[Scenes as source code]
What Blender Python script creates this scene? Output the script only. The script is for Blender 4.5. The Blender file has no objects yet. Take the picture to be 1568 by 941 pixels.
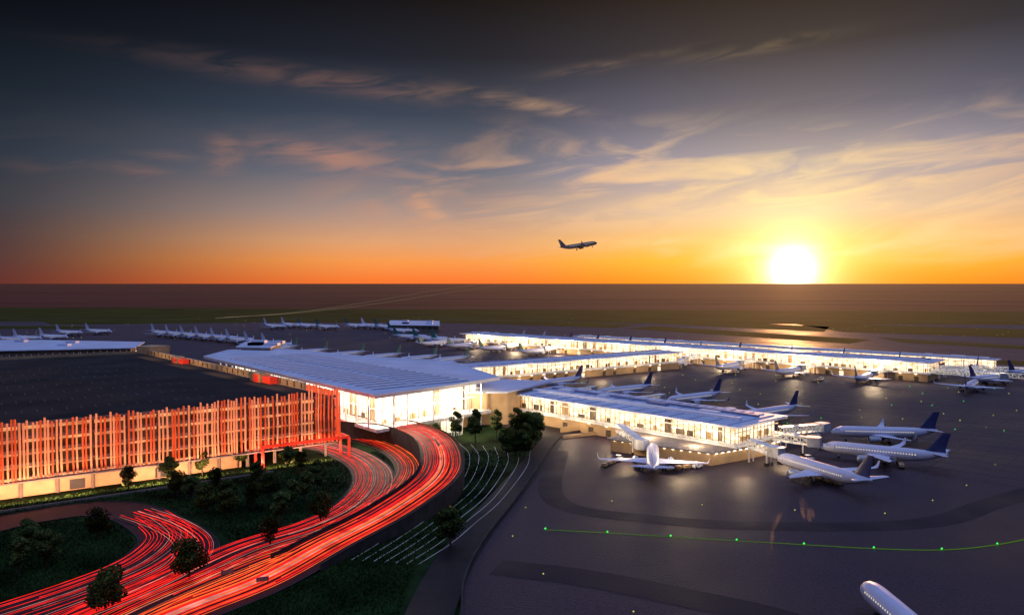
import bpy, bmesh, math, random
from math import sin, cos, pi, radians, sqrt, atan2
from mathutils import Vector, Matrix
import numpy as np
random.seed(7)
scene = bpy.context.scene
H = 60.0; F = 1200.0; PITCH = math.atan(37.5/F)

def P(u, v, z=0.0):
    """surveyed plan position: where a sight line measured on the photo meets level z"""
    a = (u-784.0)/F; b = (470.5-v)/F
    dy = cos(PITCH)+b*sin(PITCH); dz = -sin(PITCH)+b*cos(PITCH)
    s = (z-H)/dz
    return Vector((a*s, dy*s, z))

def lin(c):
    return tuple(((x/255.0)/12.92 if x/255.0 <= 0.04045 else ((x/255.0+0.055)/1.055)**2.4) for x in c)

# ------------------------------------------------------------ materials
def mat(name, col, rough=0.6, metal=0.0, emit=None, es=0.0, var=0.25, vscale=0.5, bump=0.0, bscale=3.0, spec=0.5, tint=None, grain=0.0, sample=False, stretch=(1,1,1)):
    m = bpy.data.materials.new(name); m.use_nodes = True
    nt = m.node_tree; n = nt.nodes; l = nt.links
    b = n['Principled BSDF']
    b.inputs['Roughness'].default_value = rough
    b.inputs['Metallic'].default_value = metal
    b.inputs['Specular IOR Level'].default_value = spec
    if tint: b.inputs['Specular Tint'].default_value = tuple(tint)+(1,)
    tc = n.new('ShaderNodeTexCoord'); mp = n.new('ShaderNodeMapping'); mp.inputs['Scale'].default_value = stretch
    l.new(tc.outputs['Object'], mp.inputs['Vector'])
    nz = n.new('ShaderNodeTexNoise'); nz.inputs['Scale'].default_value = vscale; nz.inputs['Detail'].default_value = 8
    l.new(mp.outputs['Vector'], nz.inputs['Vector'])
    r = n.new('ShaderNodeValToRGB')
    r.color_ramp.elements[0].position = 0.3; r.color_ramp.elements[1].position = 0.7
    r.color_ramp.elements[0].color = tuple(c*(1-var) for c in col)+(1,)
    r.color_ramp.elements[1].color = tuple(min(1, c*(1+var)) for c in col)+(1,)
    l.new(nz.outputs['Fac'], r.inputs['Fac']); colout = r.outputs['Color']
    if grain > 0:
        ng = n.new('ShaderNodeTexNoise'); ng.inputs['Scale'].default_value = 1.6; ng.inputs['Detail'].default_value = 3
        l.new(tc.outputs['Object'], ng.inputs['Vector'])
        mr = n.new('ShaderNodeMapRange'); mr.inputs[1].default_value=.3; mr.inputs[2].default_value=.7; mr.inputs[3].default_value=1-grain; mr.inputs[4].default_value=1+grain
        l.new(ng.outputs['Fac'], mr.inputs[0])
        vm = n.new('ShaderNodeVectorMath'); vm.operation='SCALE'; l.new(colout, vm.inputs[0]); l.new(mr.outputs[0], vm.inputs['Scale']); colout = vm.outputs[0]
        mr2 = n.new('ShaderNodeMapRange'); mr2.inputs[1].default_value=.3; mr2.inputs[2].default_value=.7; mr2.inputs[3].default_value=rough-.1; mr2.inputs[4].default_value=rough+.12
        l.new(nz.outputs['Fac'], mr2.inputs[0]); l.new(mr2.outputs[0], b.inputs['Roughness'])
    l.new(colout, b.inputs['Base Color'])
    if bump > 0:
        nb = n.new('ShaderNodeTexNoise'); nb.inputs['Scale'].default_value = bscale; nb.inputs['Detail'].default_value = 4
        l.new(tc.outputs['Object'], nb.inputs['Vector'])
        bp = n.new('ShaderNodeBump'); bp.inputs['Strength'].default_value = bump; bp.inputs['Distance'].default_value = 0.3
        l.new(nb.outputs['Fac'], bp.inputs['Height']); l.new(bp.outputs['Normal'], b.inputs['Normal'])
    if emit:
        b.inputs['Emission Color'].default_value = tuple(emit)+(1,)
        b.inputs['Emission Strength'].default_value = es
        if not sample: m.cycles.emission_sampling = 'NONE'
    return m

def emat(name, col, s, noise=0.0):
    m = bpy.data.materials.new(name); m.use_nodes = True
    nt = m.node_tree; n = nt.nodes; l = nt.links; n.remove(n['Principled BSDF'])
    e = n.new('ShaderNodeEmission'); e.inputs[0].default_value = tuple(col)+(1,); e.inputs[1].default_value = s
    if noise:
        tc = n.new('ShaderNodeTexCoord'); nz = n.new('ShaderNodeTexNoise'); nz.inputs['Scale'].default_value = .22; nz.inputs['Detail'].default_value = 4
        mr = n.new('ShaderNodeMapRange'); mr.inputs[1].default_value=.3; mr.inputs[2].default_value=.7; mr.inputs[3].default_value=s*(1-noise); mr.inputs[4].default_value=s*(1+noise)
        l.new(tc.outputs['Object'], nz.inputs['Vector']); l.new(nz.outputs['Fac'], mr.inputs[0]); l.new(mr.outputs[0], e.inputs[1])
    l.new(e.outputs[0], n['Material Output'].inputs[0]); m.cycles.emission_sampling = 'NONE'
    return m

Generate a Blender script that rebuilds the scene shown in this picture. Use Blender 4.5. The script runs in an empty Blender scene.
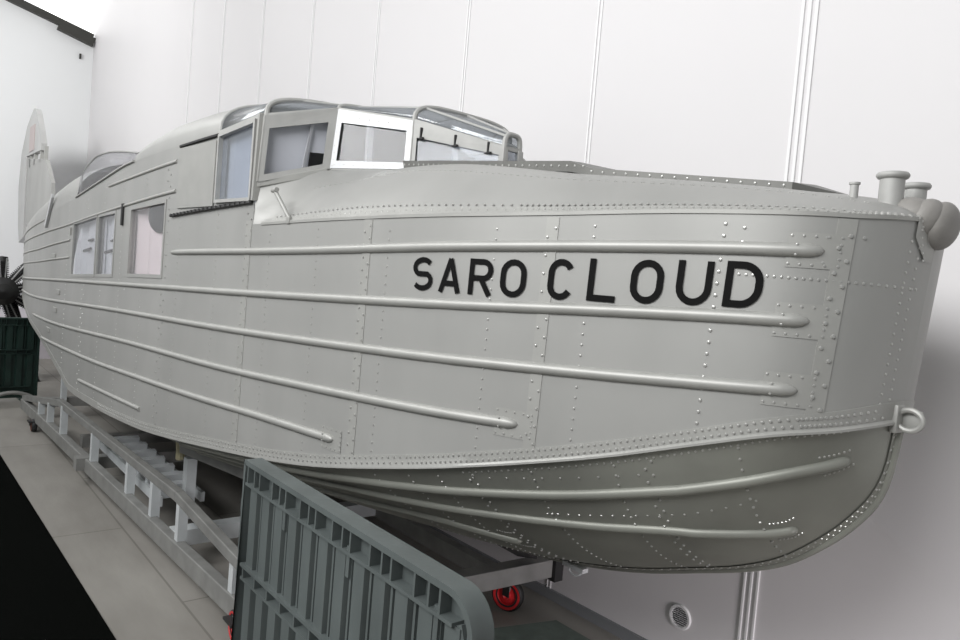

## Directions for this task
Retype the entries word for word. Omit any images.

## Written reply
What Blender Python script creates this scene? Output the script only. The script is for Blender 4.5. The Blender file has no objects yet. Take the picture to be 1568 by 941 pixels.
import bpy, bmesh, math, random
from math import sin, cos, pi, radians, sqrt, atan2
from mathutils import Vector, Matrix
import numpy as np
random.seed(7)
scene = bpy.context.scene
H = 60.0; F = 1200.0; PITCH = math.atan(37.5/F)

def P(u, v, z=0.0):
    """surveyed plan position: where a sight line measured on the photo meets level z"""
    a = (u-784.0)/F; b = (470.5-v)/F
    dy = cos(PITCH)+b*sin(PITCH); dz = -sin(PITCH)+b*cos(PITCH)
    s = (z-H)/dz
    return Vector((a*s, dy*s, z))

def lin(c):
    return tuple(((x/255.0)/12.92 if x/255.0 <= 0.04045 else ((x/255.0+0.055)/1.055)**2.4) for x in c)

# ------------------------------------------------------------ materials
def mat(name, col, rough=0.6, metal=0.0, emit=None, es=0.0, var=0.25, vscale=0.5, bump=0.0, bscale=3.0, spec=0.5, tint=None, grain=0.0, sample=False, stretch=(1,1,1)):
    m = bpy.data.materials.new(name); m.use_nodes = True
    nt = m.node_tree; n = nt.nodes; l = nt.links
    b = n['Principled BSDF']
    b.inputs['Roughness'].default_value = rough
    b.inputs['Metallic'].default_value = metal
    b.inputs['Specular IOR Level'].default_value = spec
    if tint: b.inputs['Specular Tint'].default_value = tuple(tint)+(1,)
    tc = n.new('ShaderNodeTexCoord'); mp = n.new('ShaderNodeMapping'); mp.inputs['Scale'].default_value = stretch
    l.new(tc.outputs['Object'], mp.inputs['Vector'])
    nz = n.new('ShaderNodeTexNoise'); nz.inputs['Scale'].default_value = vscale; nz.inputs['Detail'].default_value = 8
    l.new(mp.outputs['Vector'], nz.inputs['Vector'])
    r = n.new('ShaderNodeValToRGB')
    r.color_ramp.elements[0].position = 0.3; r.color_ramp.elements[1].position = 0.7
    r.color_ramp.elements[0].color = tuple(c*(1-var) for c in col)+(1,)
    r.color_ramp.elements[1].color = tuple(min(1, c*(1+var)) for c in col)+(1,)
    l.new(nz.outputs['Fac'], r.inputs['Fac']); colout = r.outputs['Color']
    if grain > 0:
        ng = n.new('ShaderNodeTexNoise'); ng.inputs['Scale'].default_value = 1.6; ng.inputs['Detail'].default_value = 3
        l.new(tc.outputs['Object'], ng.inputs['Vector'])
        mr = n.new('ShaderNodeMapRange'); mr.inputs[1].default_value=.3; mr.inputs[2].default_value=.7; mr.inputs[3].default_value=1-grain; mr.inputs[4].default_value=1+grain
        l.new(ng.outputs['Fac'], mr.inputs[0])
        vm = n.new('ShaderNodeVectorMath'); vm.operation='SCALE'; l.new(colout, vm.inputs[0]); l.new(mr.outputs[0], vm.inputs['Scale']); colout = vm.outputs[0]
        mr2 = n.new('ShaderNodeMapRange'); mr2.inputs[1].default_value=.3; mr2.inputs[2].default_value=.7; mr2.inputs[3].default_value=rough-.1; mr2.inputs[4].default_value=rough+.12
        l.new(nz.outputs['Fac'], mr2.inputs[0]); l.new(mr2.outputs[0], b.inputs['Roughness'])
    l.new(colout, b.inputs['Base Color'])
    if bump > 0:
        nb = n.new('ShaderNodeTexNoise'); nb.inputs['Scale'].default_value = bscale; nb.inputs['Detail'].default_value = 4
        l.new(tc.outputs['Object'], nb.inputs['Vector'])
        bp = n.new('ShaderNodeBump'); bp.inputs['Strength'].default_value = bump; bp.inputs['Distance'].default_value = 0.3
        l.new(nb.outputs['Fac'], bp.inputs['Height']); l.new(bp.outputs['Normal'], b.inputs['Normal'])
    if emit:
        b.inputs['Emission Color'].default_value = tuple(emit)+(1,)
        b.inputs['Emission Strength'].default_value = es
        if not sample: m.cycles.emission_sampling = 'NONE'
    return m

def emat(name, col, s, noise=0.0):
    m = bpy.data.materials.new(name); m.use_nodes = True
    nt = m.node_tree; n = nt.nodes; l = nt.links; n.remove(n['Principled BSDF'])
    e = n.new('ShaderNodeEmission'); e.inputs[0].default_value = tuple(col)+(1,); e.inputs[1].default_value = s
    if noise:
        tc = n.new('ShaderNodeTexCoord'); nz = n.new('ShaderNodeTexNoise'); nz.inputs['Scale'].default_value = .22; nz.inputs['Detail'].default_value = 4
        mr = n.new('ShaderNodeMapRange'); mr.inputs[1].default_value=.3; mr.inputs[2].default_value=.7; mr.inputs[3].default_value=s*(1-noise); mr.inputs[4].default_value=s*(1+noise)
        l.new(tc.outputs['Object'], nz.inputs['Vector']); l.new(nz.outputs['Fac'], mr.inputs[0]); l.new(mr.outputs[0], e.inputs[1])
    l.new(e.outputs[0], n['Material Output'].inputs[0]); m.cycles.emission_sampling = 'NONE'
    return m

Generate a Blender script that rebuilds the scene shown in this picture. Use Blender 4.5. The script runs in an empty Blender scene.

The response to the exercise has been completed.